"Hal itu bisa dilihat dari perilaku oknum penghamba kekuasaan di eksekutif, legislatif, dan yudikatif yang rela mengeluarkan dana atau mengorbankan apa pun termasuk harga diri untuk menggapai kekuasaan," katanya di Yogyakarta, Kamis.
Dengan kekuasaan sebagai industri, menurut dia, yang diproduksi atau dihasilkan adalah keuntungan. Untuk memperoleh keuntungan harus berpihak pada yang kuat atau kaya, dan hal itu merupakan produk dari kapitalisme kekuasaan.

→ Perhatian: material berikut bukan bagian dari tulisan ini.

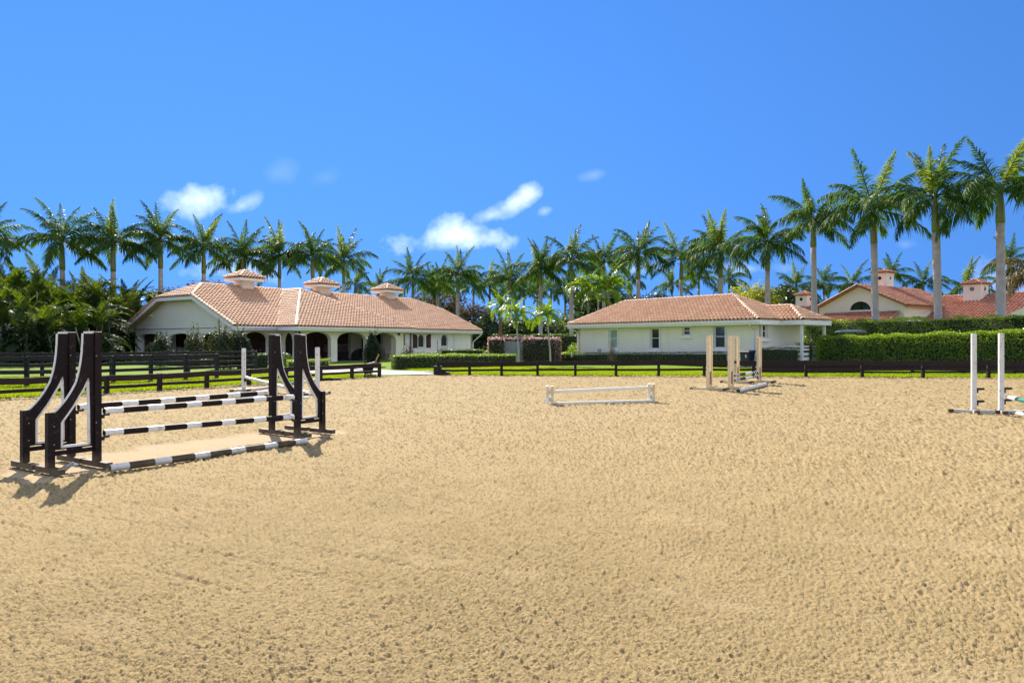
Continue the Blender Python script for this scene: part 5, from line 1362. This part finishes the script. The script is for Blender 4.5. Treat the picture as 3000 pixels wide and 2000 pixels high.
# wheelie bin
kq = D(0, -.62, 0); kb = D(along(2190, kq, KU), -.62, .10); root = empty('wheelie_bin', kb, 'navy wheelie bin with closed lid against the cottage wall', 'bin', rz=math.atan2(KU.y, KU.x) + math.pi)
m = MB(); b = [(-.26, -.3, .06), (.26, -.3, .06), (.26, .26, .06), (-.26, .26, .06)]; t_ = [(-.32, -.36, .98), (.32, -.36, .98), (.32, .34, .98), (-.32, .34, .98)]; m.hexa(b, t_); m.box((0, -.0, .955), (.70, .76, .05)); m.build('body', M['bin'], root)
m = MB(); m.hexa([(-.36, -.42, .985), (.36, -.42, .985), (.36, .38, .985), (-.36, .38, .985)], [(-.30, -.34, 1.07), (.30, -.34, 1.07), (.33, .38, 1.10), (-.33, .38, 1.10)]); m.build('lid', M['bin'], root)
m = MB(); m.tube([(-.3, .44, 1.02), (.3, .44, 1.02)], .02, 6); m.build('handle', M['bin'], root)
for s in (-1, 1): m = MB(); m.tube([(s * .27, .28, .12), (s * .33, .28, .12)], .12, 12); m.build('wheel', M['black_plastic'], root)
m = MB(); m.face([(.06, -.349, .62), (.14, -.352, .62), (.15, -.362, .80), (.10, -.364, .84), (.05, -.362, .80)]); m.build('emblem', M['jump_white'], root)
# golf cart behind the hedge
q = Vector((24.0, 48.4, .1)); root = empty('golf_cart', q, 'golf cart behind the clipped hedge with only its grey roof showing', 'golf cart', rz=-.35)
m = MB(); n = 12
top = []
for i in range(n):
    a = 2 * math.pi * i / n; ca, sa = math.cos(a), math.sin(a); top.append((math.copysign(abs(ca) ** .45, ca), math.copysign(abs(sa) ** .45, sa)))
for (r0, z0, r1, z1) in ((1.0, 2.28, 1.03, 2.33), (1.03, 2.33, .85, 2.42), (.85, 2.42, .45, 2.46)):
    for i in range(n):
        a, b = top[i], top[(i + 1) % n]; m.face([(a[0] * r0, a[1] * r0 * .62, z0), (b[0] * r0, b[1] * r0 * .62, z0), (b[0] * r1, b[1] * r1 * .62, z1), (a[0] * r1, a[1] * r1 * .62, z1)])
m.face([(a[0] * .45, a[1] * .45 * .62, 2.46) for a in top]); m.face([(a[0], a[1] * .62, 2.28) for a in top][::-1])
m.build('canopy', mat('grey_canopy', (.13, .14, .16), (.1, .11, .13), 2, .25, spec=.6), root, True)
for x, y in ((-.85, -.5), (.8, -.5), (.8, .5), (-.85, .5)): m = MB(); m.tube([(x, y, .8), (x * .98, y, 2.28)], .022, 6); m.build('post', M['black_plastic'], root)
m = MB(); m.hexa([(-1.15, -.58, .3), (1.15, -.58, .3), (1.15, .58, .3), (-1.15, .58, .3)], [(-1.1, -.55, .75), (.35, -.55, .72), (.35, .55, .72), (-1.1, .55, .75)]); m.build('body', M['white'], root)
m = MB(); m.box((-.35, 0, .85), (.55, 1.05, .16)); m.box((-.62, 0, 1.12), (.12, 1.05, .5)); m.build('seat', M['wicker_tan'], root)
for x in (-.75, .8):
    for y in (-.5, .5): m = MB(); m.tube([(x, y - .09, .24), (x, y + .09, .24)], .24, 14); m.build('wheel', M['black_plastic'], root)
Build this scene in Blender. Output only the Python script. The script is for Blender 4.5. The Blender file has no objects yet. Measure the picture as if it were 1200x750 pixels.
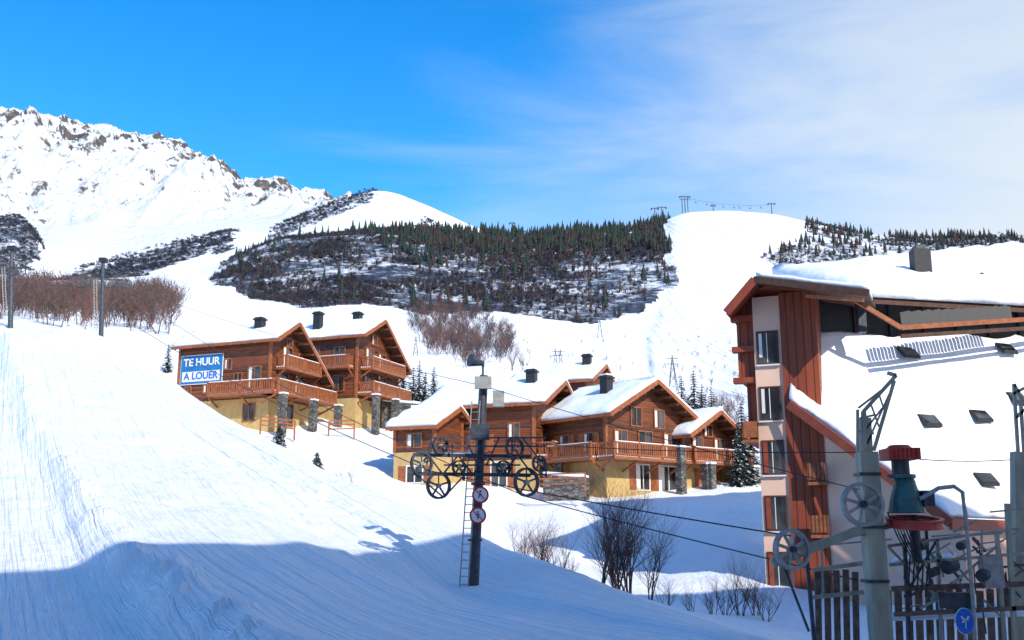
import bpy, math, random
import numpy as np
from mathutils import Vector, Matrix
random.seed(7); RNG=np.random.default_rng(7)
scene=bpy.context.scene
FP=1200.0; TH=math.radians(12); c_,s_=math.cos(TH),math.sin(TH)
def P(u,v,D):
    a=(u-600)/FP; b=(375-v)/FP; k=c_-b*s_
    return Vector((D*a/k, D, D*(s_+b*c_)/k))
def proj(x,y,z):
    d=y*c_+z*s_; up=-y*s_+z*c_
    return 600+FP*x/d, 375-FP*up/d
# ------------------------------------------------------------ camera, sun, world
cam=bpy.data.cameras.new("camera"); cam.lens=36; cam.sensor_width=36; cam.clip_end=60000; cam.clip_start=0.1
co=bpy.data.objects.new("camera",cam); scene.collection.objects.link(co)
co.rotation_euler=(math.radians(90)+TH,0,0); scene.camera=co
SUNH=Vector((0.55,-0.835)).normalized(); EL=math.radians(35)
sd=Vector((SUNH.x*math.cos(EL),SUNH.y*math.cos(EL),math.sin(EL)))
sl=bpy.data.lights.new("sun","SUN"); sl.energy=4.9; sl.angle=math.radians(0.5); sl.color=(1,0.93,0.81)
so=bpy.data.objects.new("sun",sl); scene.collection.objects.link(so)
so.rotation_euler=sd.to_track_quat('Z','Y').to_euler()
w=bpy.data.worlds.new("World"); scene.world=w; w.use_nodes=True
nt=w.node_tree; nt.nodes.clear()
def N(nt,t,**k):
    n=nt.nodes.new(t)
    for a,b in k.items(): setattr(n,a,b)
    return n
out=N(nt,'ShaderNodeOutputWorld'); bg=N(nt,'ShaderNodeBackground'); bg.inputs[1].default_value=0.15
sky=N(nt,'ShaderNodeTexSky',sky_type='NISHITA'); sky.sun_disc=False; sky.sun_elevation=EL
sky.sun_rotation=math.atan2(SUNH.x,SUNH.y); sky.altitude=1200; sky.air_density=1.0; sky.dust_density=0.6; sky.ozone_density=3.0
hs=N(nt,'ShaderNodeHueSaturation'); hs.inputs['Hue'].default_value=0.5; hs.inputs['Saturation'].default_value=1.38; hs.inputs['Value'].default_value=1.95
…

"Oleh karena itu, perguruan tinggi harus menyuarakan nurani `silent majority` tersebut, tidak hanya berkutat dengan dunia akademik yang tersandera pada internal sehingga lupa pada persoalan bangsa di sekelilingnya," katanya.

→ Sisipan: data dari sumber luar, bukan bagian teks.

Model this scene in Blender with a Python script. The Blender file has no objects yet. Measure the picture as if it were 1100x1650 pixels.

Ia mengatakan, perguruan tinggi harus berani menyuarakan bahwa keadilan adalah untuk semua orang, dari rakyat jelata sampai presiden.
"Perguruan tinggi sebagai lembaga pencetak inetelektual yang berkepribadian Pancasila harus berada pada garda depan menegakkan nurani kebenaran dan keadilan," kata Edy.
Oleh karena itu, menurut dia, perguruan tinggi tidak boleh tidur ketika melihat nurani rakyat terkoyak karena hilangnya rasa keadilan.
Ia mengatakan, hal itu tercermin dari keberpihakan yang nyata dalam penegakan hukum yang bias kepada pemilik uang atau kekuasaan.
Contohnya, kasus Mesuji, Bima, sandal jepit, pisang Cilacap, Amar Abdullah yang menjadi buta karena dianiaya tetapi harus mendekam di penjara, dan kecurigaan kakak beradik yang tewas di penjara Polsek Sijunjung.
"Hal itu mencerminkan hukum seolah hanya untuk `si kecil`, kaum miskin, dhuafa atau mereka yang kurang terdidik," kata Edy.